Kevin Brownslow, escritor británico especialista desde hace mas de 60 años en cine silente y cuya vida ha estado dedicada a su estudio, preservación y restauración, incluía el año 1927 entre los que a lo largo de la historia han tenido la consideración de “anno mirabilis”, porque en él se gestaron obras cinematográficas de una calidad superlativa. Murnau con Sunrise, Lang con Metropolis o Gancé con Napoleón, son argumentos suficientes para justificar esa afirmación. Precisamente 1927 es el año de La muchacha de la sombrerera, un trabajo de Boris Barnet que, sin alcanzar el nivel magistral de las obras citadas, justifica más si cabe el calificativo “mirabilis” y que supuso un aire distinto y rejuvenecedor al cinema ruso.
Aceptando múltiples excepciones que haberlas háilas, quienes nos hemos acercado a la cinematografía de este gran país hemos sido espectadores de momentos históricos de excepción, épicas gestas y dramas sociales enmarcados en una carcelera cotidianidad. Por ello nuestras cejas se levantan desmesuradamente y nuestra boca deletrea lentamente pero con asombro “¡Una comedia!”. La figura de Charlot quiere colarse entre los ojos y la pantalla, buscando su espacio para un slapstick genuinamente chaplinesco donde un empleado ferroviario enamorado se desliza una y otra vez por un puente completamente helado incapaz de seguir a la chica de sus deseos. Y poco después nuestra exigua sabiduría sobre el arte de los Lumière sufre un revolcón cuando sospechamos que la primera screwball no debemos apuntársela a Capra por “Sucedió una noche” sino a Barnet por “La muchacha de la sombrera”. ¡Y todo ello en la rusia bolchevique de 1927!

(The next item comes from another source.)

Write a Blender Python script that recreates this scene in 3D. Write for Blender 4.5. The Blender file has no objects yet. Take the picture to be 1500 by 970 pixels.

Los milagros se multiplican como los panes y los peces y así Barnet se atreve a retratar de forma absolutamente fresca y amable la situación burocrática del país y su nueva política económica haciendo una crítica suave de la adjudicación de viviendas o atreviéndose incluso con los funcionarios recaudadores de impuestos. Pero, del mismo modo que la voz de Al Johnson puso, también en 1927, el canto del cisne al silencio en el cine, el régimen soviético puso freno, en el mismo año, a la experimentación y a la influencia corruptora de las culturas estadounidenses o extranjeras. Y así el milagroso año 1927, como Cenicienta tras las doce, volvió a vestirse de delantales blancos y uniformes grises y de aquel chisporroteo de colores solo nos queda Anna Sten, una actriz hermosa y con muchísima personalidad a la que Samuel Goldwyn quiso convertir en la nueva dama cinematográfica que surgió del frío disponiéndole alfombras rojas para que su figura despegase en el mercado americano. La sombra de la Garbo era inmensa y la audiencia dijo no, frustrando con su negativa una carrera más que prometedora.
La vida te da sorpresas y el cine también y esta es una de ellas. ¡Un brindis por el anno mirabilis 1927!